Tuesday, October 20, 2009

Defense Grid: The Awakening

My first introduction to tower defense as a genre was when the game Crystal Defenders came to Xbox Live. In "tower defense", enemy units attempt to travel from point A to point B, and you must stop them by placing defense units, commonly "towers", along their path. It is very strategic, in that you must decide where and what kind of towers you place to maximize the damage done to the enemy.

I was intrigued by the concept, although that particular game didn't excite me enough to sell me on the game. But when Defense Grid came about, that changed.

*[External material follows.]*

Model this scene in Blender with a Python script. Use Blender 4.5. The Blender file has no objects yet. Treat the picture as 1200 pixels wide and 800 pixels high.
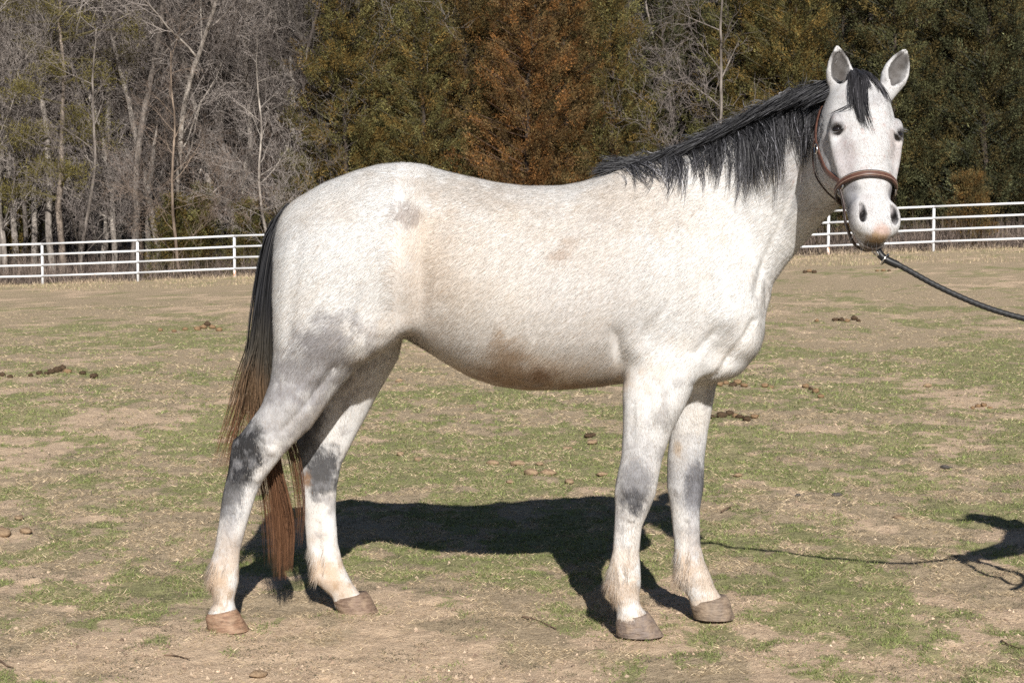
import bpy, math, random
import numpy as np
from mathutils import Vector, Matrix
from mathutils.bvhtree import BVHTree

random.seed(7)
RNG = np.random.default_rng(11)
SC = bpy.context.scene
COL = SC.collection

# ------------------------------------------------------------------ camera
F_PX, CAM_H = 1925.0, 1.34
PITCH = math.atan(124.0 / F_PX)
cam_data = bpy.data.cameras.new('camera')
cam_data.sensor_width = 36.0
cam_data.lens = F_PX / 1200.0 * 36.0
cam_data.clip_start = 0.05
cam_data.clip_end = 2000.0
cam_data.dof.use_dof = True
cam_data.dof.focus_distance = 5.45
cam_data.dof.aperture_fstop = 20.0
cam = bpy.data.objects.new('camera', cam_data)
cam.location = (0, 0, CAM_H)
cam.rotation_euler = (math.pi / 2 - PITCH, 0, 0)
COL.objects.link(cam)
SC.camera = cam

# ------------------------------------------------------------------ sky, sun
SUN_D = Vector((-0.24, 1.63, -1.0)).normalized()      # direction the light travels
SUN_EL = math.asin(-SUN_D.z)
world = bpy.data.worlds.new('World')
SC.world = world
world.use_nodes = True
wn = world.node_tree
sky = wn.nodes.new('ShaderNodeTexSky')
sky.sky_type = 'NISHITA'
sky.sun_disc = False
sky.sun_elevation = SUN_EL
sky.sun_rotation = math.atan2(-SUN_D.x, -SUN_D.y)
sky.dust_density = 0.3
sky.air_density = 0.7
bg = wn.nodes['Background']
bg.inputs['Strength'].default_value = 0.05
wn.links.new(sky.outputs[0], bg.inputs['Color'])
sun_data = bpy.data.lights.new('sun', 'SUN')
sun_data.energy = 5.0
sun_data.angle = math.radians(0.5)
sun_data.color = (1.0, 0.96, 0.91)
sun = bpy.data.objects.new('sun', sun_data)
sun.rotation_euler = SUN_D.to_track_quat('-Z', 'Y').to_euler()
COL.objects.link(sun)
SC.view_settings.view_transform = 'Standard'
SC.view_settings.look = 'None'
SC.view_settings.exposure = 0.33
SC.view_settings.gamma = 1.0
SC.render.engine = 'CYCLES'
SC.cycles.use_denoising = False
SC.cycles.max_bounces = 6
SC.cycles.diffuse_bounces = 2
SC.cycles.glossy_bounces = 2
SC.cycles.transmission_bounces = 3
SC.cycles.transparent_max_bounces = 4

# ------------------------------------------------------------------ helpers
def at(px, py, Y):
    """world point at depth Y seen at photograph pixel px, py"""
    a = (px - 600.0) / F_PX
    b = (400.0 - py) / F_PX
    dy = math.cos(PITCH) + b * math.sin(PITCH)
    dz = -math.sin(PITCH) + b * math.cos(PITCH)
    t = Y / dy
    return Vector((a * t, Y, CAM_H + dz * t))

def ground_depth(py):
    b = (400.0 - py) / F_PX
    dy = math.cos(PITCH) + b * math.sin(PITCH)
    dz = -math.sin(PITCH) + b * math.cos(PITCH)
    return CAM_H / -dz * dy

def tag(o, label=None, category=None, group=None, kind=None):
    if label: o['label'] = label
    if category: o['category'] = category
    if group: o['group'] = group
    if kind: o['kind'] = kind
    return o

def empty(name, loc=(0, 0, 0), rz=0.0):
    o = bpy.data.objects.new(name, None)
    o.location = loc
    o.rotation_euler = (0, 0, rz)
    o.empty_display_size = 0.1
    COL.objects.link(o)
    return o

def mesh_np(name, co, faces, mat=None, parent=None, smooth=True, colors=None, attr='coat'):
    """co (n,3), faces (m,k) or a list of such arrays"""
    if not isinstance(faces, (list, tuple)):
        faces = [faces]
    me = bpy.data.meshes.new(name)
    co = np.asarray(co, np.float32)
    me.vertices.add(len(co))
    me.vertices.foreach_set('co', co.ravel())
    nl = sum(f.size for f in faces)
    nf = sum(len(f) for f in faces)
    me.loops.add(nl)
    me.polygons.add(nf)
    me.loops.foreach_set('vertex_index', np.concatenate([f.ravel() for f in faces]).astype(np.int32))
    tot = np.concatenate([np.full(len(f), f.shape[1], np.int32) for f in faces])
    start = np.concatenate([[0], np.cumsum(tot)[:-1]]).astype(np.int32)
    me.polygons.foreach_set('loop_start', start)
    me.polygons.foreach_set('use_smooth', np.full(nf, smooth))
    me.update(calc_edges=True)
    if colors is not None:
        ca = me.color_attributes.new(attr, 'FLOAT_COLOR', 'POINT')
        c = np.ones((len(co), 4), np.float32)
        c[:, :colors.shape[1]] = colors
        ca.data.foreach_set('color', c.ravel())
    if mat is not None:
        me.materials.append(mat)
    o = bpy.data.objects.new(name, me)
    COL.objects.link(o)
    if parent is not None:
        o.parent = parent
        o.matrix_parent_inverse = parent.matrix_basis.inverted()
    return o

def relink(o, loc=None, rz=0.0, sc=1.0, color=None):
    """copy a thing and its parts (sub-parts too), sharing mesh data"""
    c = o.copy()
    COL.objects.link(c)
    if loc is not None:
        c.location = loc
        c.rotation_euler = (0, 0, rz)
        c.scale = sc if isinstance(sc, tuple) else (sc, sc, sc)
    if color is not None: c.color = color
    for ch in o.children:
        d = ch.copy()
        COL.objects.link(d)
        d.parent = c
        if color is not None: d.color = color
        for g in ch.children:
            e = g.copy()
            COL.objects.link(e)
            e.parent = d
            if color is not None: e.color = color
    return c

# value noise in numpy
def _hash(ix, iy, iz, seed):
    h = (ix.astype(np.int64) * 374761393 + iy.astype(np.int64) * 668265263 + iz.astype(np.int64) * 2147483647 + seed * 974711)
    h = (h ^ (h >> 13)) * 1274126177
    h = h & 0x7fffffff
    h = (h ^ (h >> 16)) & 0xffff
    return h.astype(np.float32) / 65535.0

def vnoise(x, y, z=None, seed=0):
    x = np.asarray(x, np.float64); y = np.asarray(y, np.float64)
    z = np.zeros_like(x) if z is None else np.asarray(z, np.float64)
    ix, iy, iz = np.floor(x), np.floor(y), np.floor(z)
    fx, fy, fz = x - ix, y - iy, z - iz
    fx, fy, fz = [t * t * (3 - 2 * t) for t in (fx, fy, fz)]
    r = 0
    for a in (0, 1):
        wx = fx if a else 1 - fx
        for b in (0, 1):
            wy = fy if b else 1 - fy
            for c in (0, 1):
                wz = fz if c else 1 - fz
                r = r + wx * wy * wz * _hash(ix + a, iy + b, iz + c, seed)
    return r

def fbm(x, y, z=None, octaves=4, seed=0):
    r, amp, tot = 0, 1.0, 0
    for o in range(octaves):
        s = 2.03 ** o
        r = r + amp * vnoise(x * s, y * s, None if z is None else z * s, seed + o * 17)
        tot += amp
        amp *= 0.55
    return r / tot

def sstep(a, b, x):
    t = np.clip((x - a) / (b - a), 0, 1)
    return t * t * (3 - 2 * t)

def tubes(paths, sides=6):
    """list of (points (n,3), radii (n,)) -> one vertex array, one quad array; ends closed by tapering"""
    V, Fq, base = [], [], 0
    ang = np.arange(sides) * 2 * math.pi / sides
    ca, sa = np.cos(ang), np.sin(ang)
    for P, R in paths:
        P = np.asarray(P, float); R = np.asarray(R, float)
        n = len(P)
        T = np.gradient(P, axis=0)
        T /= np.maximum(np.linalg.norm(T, axis=1, keepdims=True), 1e-9)
        ref = np.array([0, 0, 1.0]) if abs(T[:, 2]).mean() < 0.75 else np.array([1.0, 0, 0])
        A = np.cross(T, ref); A /= np.maximum(np.linalg.norm(A, axis=1, keepdims=True), 1e-9)
        B = np.cross(T, A)
        ring = P[:, None, :] + R[:, None, None] * (A[:, None, :] * ca[None, :, None] + B[:, None, :] * sa[None, :, None])
        V.append(ring.reshape(-1, 3))
        i = np.arange(n - 1)[:, None] * sides + np.arange(sides)[None, :]
        j = np.arange(n - 1)[:, None] * sides + (np.arange(sides)[None, :] + 1) % sides
        q = np.stack([i, j, j + sides, i + sides], -1).reshape(-1, 4) + base
        Fq.append(q)
        base += n * sides
    return np.concatenate(V), np.concatenate(Fq)

# node helpers
class NT:
    def __init__(s, name):
        s.m = bpy.data.materials.new(name)
        s.m.use_nodes = True
        s.t = s.m.node_tree
        s.b = s.t.nodes['Principled BSDF']
    def n(s, kind, **kw):
        nd = s.t.nodes.new(kind)
        for k, v in kw.items():
            if k.startswith('i_'):
                key = k[2:]
                key = int(key) if key.isdigit() else key.replace('_', ' ')
                if hasattr(v, 'is_linked') or isinstance(v, bpy.types.NodeSocket):
                    s.t.links.new(v, nd.inputs[key])
                else:
                    nd.inputs[key].default_value = v
            else:
                setattr(nd, k, v)
        return nd
    def link(s, a, b): s.t.links.new(a, b)
    def noise(s, vec, scale, detail=4, rough=0.6, dist=0.0):
        nd = s.n('ShaderNodeTexNoise', i_Scale=scale, i_Detail=detail, i_Roughness=rough, i_Distortion=dist)
        if vec is not None: s.link(vec, nd.inputs['Vector'])
        return nd.outputs['Fac']
    def ramp(s, fac, stops):
        nd = s.n('ShaderNodeValToRGB')
        s.link(fac, nd.inputs[0])
        cr = nd.color_ramp
        while len(cr.elements) < len(stops): cr.elements.new(0.5)
        for e, (p, c) in zip(cr.elements, stops):
            e.position = p
            e.color = (c, c, c, 1) if not isinstance(c, (tuple, list)) else (*c, 1)
        return nd.outputs[0]
    def mix(s, fac, a, b, blend='MIX'):
        nd = s.n('ShaderNodeMix', data_type='RGBA', blend_type=blend)
        for i, v in ((0, fac), (6, a), (7, b)):
            if isinstance(v, bpy.types.NodeSocket): s.link(v, nd.inputs[i])
            elif i == 0: nd.inputs[0].default_value = v
            else: nd.inputs[i].default_value = (*v, 1) if len(v) == 3 else v
        return nd.outputs[2]
    def math(s, op, a, b=None, c=None):
        nd = s.n('ShaderNodeMath', operation=op)
        for i, v in enumerate((a, b, c)):
            if v is None: continue
            if isinstance(v, bpy.types.NodeSocket): s.link(v, nd.inputs[i])
            else: nd.inputs[i].default_value = v
        return nd.outputs[0]
    def bump(s, h, strength, dist):
        nd = s.n('ShaderNodeBump', i_Strength=strength, i_Distance=dist)
        s.link(h, nd.inputs['Height'])
        s.link(nd.outputs[0], s.b.inputs['Normal'])
        return nd
    def set(s, **kw):
        for k, v in kw.items():
            key = k.replace('_', ' ')
            if isinstance(v, bpy.types.NodeSocket): s.link(v, s.b.inputs[key])
            else: s.b.inputs[key].default_value = (*v, 1) if isinstance(v, tuple) and len(v) == 3 and 'Color' in key or 'Tint' in key else v
        return s.m

def obj_vec(nt):
    return nt.n('ShaderNodeTexCoord').outputs['Object']

def pos_vec(nt):
    return nt.n('ShaderNodeNewGeometry').outputs['Position']

def simple(name, col, rough=0.7, metal=0.0, spec=0.3, noise=None):
    nt = NT(name)
    nt.set(Roughness=rough, Metallic=metal, Specular_IOR_Level=spec)
    if noise:
        f = nt.noise(obj_vec(nt), noise[0], 4)
        c = nt.mix(nt.ramp(f, [(0.35, 0.0), (0.65, 1.0)]), tuple(v * (1 - noise[1]) for v in col), tuple(min(1, v * (1 + noise[1])) for v in col))
        nt.set(Base_Color=c)
    else:
        nt.set(Base_Color=col)
    return nt.m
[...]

In Defense Grid, you have a power plant with two dozen "cores", and enemies come into the field and try to grab a core and escape. In some scenes, the enemies follow a fixed path, and you place your towers along the edges of the path. In others, there are multiple paths connecting large, open spaces, and you place your towers in those spaces to shape the enemies' path.

You have a small arsenal of towers to choose from. There are towers that can only attack at a limited range, towers that can lob volleys at long range (but are useless at short), a tower that can counteract stealth and increase resource retrieval, and one that can emit a pulse and slow down the travel speed of all nearby enemies. Once purchased, a tower can be upgraded up to two times, increasing stats like attack speed, range, and power.

Towers cost resources to produce, which are earned both by destroying enemies and as "interest" on existing unspent resources (so the longer you wait to build towers, the more resources you could have).

The game is extremely simple to play. You can easily finish every level in the campaign with very little effort. However, to get the silver and then the gold medal scores on each level, it takes quite a bit of strategy. It is, to coin a phrase, easy to play, but a challenge to master.

Something I didn't find out until after I had already purchased it, is that the Xbox Live version is actually a port of an existing game for the PC. However, the Xbox Live version includes a few more levels. And, oddly enough, it is priced at only 800 points, or $10 — whereas the retail price of the original PC version was actually around $15. So, wonder of wonders, the Xbox Marketplace's normal price was actually quite a deal compared to the PC version of the game.

I found the gameplay offered at the price to be well worth it. It's certainly been a challenge to complete, just from an achievement perspective; trying to maximize scores and gold-medal all the maps and play variants keep it personally interesting.